-- BEGIN --

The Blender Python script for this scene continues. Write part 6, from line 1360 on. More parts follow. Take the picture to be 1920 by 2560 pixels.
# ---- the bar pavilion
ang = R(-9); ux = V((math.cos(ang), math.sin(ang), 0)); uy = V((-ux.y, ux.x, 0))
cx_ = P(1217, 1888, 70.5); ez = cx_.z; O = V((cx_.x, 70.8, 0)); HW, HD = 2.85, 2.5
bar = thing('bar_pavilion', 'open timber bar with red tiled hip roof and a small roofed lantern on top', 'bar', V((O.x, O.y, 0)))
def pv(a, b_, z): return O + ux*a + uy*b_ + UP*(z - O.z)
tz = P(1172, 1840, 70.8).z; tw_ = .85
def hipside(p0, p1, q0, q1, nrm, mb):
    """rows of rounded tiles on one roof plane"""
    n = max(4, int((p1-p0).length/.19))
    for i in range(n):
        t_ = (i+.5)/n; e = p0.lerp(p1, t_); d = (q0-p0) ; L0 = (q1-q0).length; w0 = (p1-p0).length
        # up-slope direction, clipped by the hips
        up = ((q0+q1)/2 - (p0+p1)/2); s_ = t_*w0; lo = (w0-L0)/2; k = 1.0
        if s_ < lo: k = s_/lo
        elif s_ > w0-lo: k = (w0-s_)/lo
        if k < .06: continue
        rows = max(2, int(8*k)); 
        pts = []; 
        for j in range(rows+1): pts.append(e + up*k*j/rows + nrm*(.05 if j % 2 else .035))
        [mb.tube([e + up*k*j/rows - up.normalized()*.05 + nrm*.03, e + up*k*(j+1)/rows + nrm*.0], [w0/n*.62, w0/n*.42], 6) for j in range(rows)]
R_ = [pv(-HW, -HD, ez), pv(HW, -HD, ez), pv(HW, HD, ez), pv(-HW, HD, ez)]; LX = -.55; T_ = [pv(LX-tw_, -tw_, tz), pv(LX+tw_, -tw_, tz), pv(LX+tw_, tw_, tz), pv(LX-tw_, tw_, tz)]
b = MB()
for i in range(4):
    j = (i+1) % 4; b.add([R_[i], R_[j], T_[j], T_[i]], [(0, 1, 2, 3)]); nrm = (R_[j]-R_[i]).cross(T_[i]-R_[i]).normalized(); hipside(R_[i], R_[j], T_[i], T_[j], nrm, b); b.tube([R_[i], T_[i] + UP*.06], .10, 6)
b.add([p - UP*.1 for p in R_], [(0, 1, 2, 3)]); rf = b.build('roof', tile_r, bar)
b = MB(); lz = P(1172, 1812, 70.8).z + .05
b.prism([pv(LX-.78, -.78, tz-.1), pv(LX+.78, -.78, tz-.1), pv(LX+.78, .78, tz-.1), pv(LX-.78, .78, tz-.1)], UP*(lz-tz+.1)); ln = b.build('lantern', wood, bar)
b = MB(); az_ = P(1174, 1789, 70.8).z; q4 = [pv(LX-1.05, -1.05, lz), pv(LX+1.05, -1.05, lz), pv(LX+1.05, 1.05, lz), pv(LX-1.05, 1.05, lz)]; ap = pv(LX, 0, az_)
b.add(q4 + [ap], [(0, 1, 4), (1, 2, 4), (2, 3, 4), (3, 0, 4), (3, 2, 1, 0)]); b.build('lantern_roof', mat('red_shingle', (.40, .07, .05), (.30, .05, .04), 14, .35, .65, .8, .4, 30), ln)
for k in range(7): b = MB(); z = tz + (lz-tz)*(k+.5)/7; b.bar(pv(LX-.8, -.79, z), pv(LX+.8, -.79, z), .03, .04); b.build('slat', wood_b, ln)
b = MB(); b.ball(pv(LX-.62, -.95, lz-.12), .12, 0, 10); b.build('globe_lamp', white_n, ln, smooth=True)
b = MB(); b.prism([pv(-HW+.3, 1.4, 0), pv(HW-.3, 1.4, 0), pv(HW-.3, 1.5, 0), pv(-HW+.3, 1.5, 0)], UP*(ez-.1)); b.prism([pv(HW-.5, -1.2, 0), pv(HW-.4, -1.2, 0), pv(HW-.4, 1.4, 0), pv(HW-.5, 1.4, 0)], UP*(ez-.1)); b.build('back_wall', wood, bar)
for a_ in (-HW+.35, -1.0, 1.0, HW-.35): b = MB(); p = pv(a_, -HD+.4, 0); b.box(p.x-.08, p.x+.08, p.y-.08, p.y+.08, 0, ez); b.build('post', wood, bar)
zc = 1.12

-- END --

**WHAT TO DO:**
Repeat the material above in full, keeping every word.

**EXERCISE RESULT:**
The Blender Python script for this scene continues. Write part 6, from line 1360 on. More parts follow. Take the picture to be 1920 by 2560 pixels.
# ---- the bar pavilion
ang = R(-9); ux = V((math.cos(ang), math.sin(ang), 0)); uy = V((-ux.y, ux.x, 0))
cx_ = P(1217, 1888, 70.5); ez = cx_.z; O = V((cx_.x, 70.8, 0)); HW, HD = 2.85, 2.5
bar = thing('bar_pavilion', 'open timber bar with red tiled hip roof and a small roofed lantern on top', 'bar', V((O.x, O.y, 0)))
def pv(a, b_, z): return O + ux*a + uy*b_ + UP*(z - O.z)
tz = P(1172, 1840, 70.8).z; tw_ = .85
def hipside(p0, p1, q0, q1, nrm, mb):
    """rows of rounded tiles on one roof plane"""
    n = max(4, int((p1-p0).length/.19))
    for i in range(n):
        t_ = (i+.5)/n; e = p0.lerp(p1, t_); d = (q0-p0) ; L0 = (q1-q0).length; w0 = (p1-p0).length
        # up-slope direction, clipped by the hips
        up = ((q0+q1)/2 - (p0+p1)/2); s_ = t_*w0; lo = (w0-L0)/2; k = 1.0
        if s_ < lo: k = s_/lo
        elif s_ > w0-lo: k = (w0-s_)/lo
        if k < .06: continue
        rows = max(2, int(8*k)); 
        pts = []; 
        for j in range(rows+1): pts.append(e + up*k*j/rows + nrm*(.05 if j % 2 else .035))
        [mb.tube([e + up*k*j/rows - up.normalized()*.05 + nrm*.03, e + up*k*(j+1)/rows + nrm*.0], [w0/n*.62, w0/n*.42], 6) for j in range(rows)]
R_ = [pv(-HW, -HD, ez), pv(HW, -HD, ez), pv(HW, HD, ez), pv(-HW, HD, ez)]; LX = -.55; T_ = [pv(LX-tw_, -tw_, tz), pv(LX+tw_, -tw_, tz), pv(LX+tw_, tw_, tz), pv(LX-tw_, tw_, tz)]
b = MB()
for i in range(4):
    j = (i+1) % 4; b.add([R_[i], R_[j], T_[j], T_[i]], [(0, 1, 2, 3)]); nrm = (R_[j]-R_[i]).cross(T_[i]-R_[i]).normalized(); hipside(R_[i], R_[j], T_[i], T_[j], nrm, b); b.tube([R_[i], T_[i] + UP*.06], .10, 6)
b.add([p - UP*.1 for p in R_], [(0, 1, 2, 3)]); rf = b.build('roof', tile_r, bar)
b = MB(); lz = P(1172, 1812, 70.8).z + .05
b.prism([pv(LX-.78, -.78, tz-.1), pv(LX+.78, -.78, tz-.1), pv(LX+.78, .78, tz-.1), pv(LX-.78, .78, tz-.1)], UP*(lz-tz+.1)); ln = b.build('lantern', wood, bar)
b = MB(); az_ = P(1174, 1789, 70.8).z; q4 = [pv(LX-1.05, -1.05, lz), pv(LX+1.05, -1.05, lz), pv(LX+1.05, 1.05, lz), pv(LX-1.05, 1.05, lz)]; ap = pv(LX, 0, az_)
b.add(q4 + [ap], [(0, 1, 4), (1, 2, 4), (2, 3, 4), (3, 0, 4), (3, 2, 1, 0)]); b.build('lantern_roof', mat('red_shingle', (.40, .07, .05), (.30, .05, .04), 14, .35, .65, .8, .4, 30), ln)
for k in range(7): b = MB(); z = tz + (lz-tz)*(k+.5)/7; b.bar(pv(LX-.8, -.79, z), pv(LX+.8, -.79, z), .03, .04); b.build('slat', wood_b, ln)
b = MB(); b.ball(pv(LX-.62, -.95, lz-.12), .12, 0, 10); b.build('globe_lamp', white_n, ln, smooth=True)
b = MB(); b.prism([pv(-HW+.3, 1.4, 0), pv(HW-.3, 1.4, 0), pv(HW-.3, 1.5, 0), pv(-HW+.3, 1.5, 0)], UP*(ez-.1)); b.prism([pv(HW-.5, -1.2, 0), pv(HW-.4, -1.2, 0), pv(HW-.4, 1.4, 0), pv(HW-.5, 1.4, 0)], UP*(ez-.1)); b.build('back_wall', wood, bar)
for a_ in (-HW+.35, -1.0, 1.0, HW-.35): b = MB(); p = pv(a_, -HD+.4, 0); b.box(p.x-.08, p.x+.08, p.y-.08, p.y+.08, 0, ez); b.build('post', wood, bar)
zc = 1.12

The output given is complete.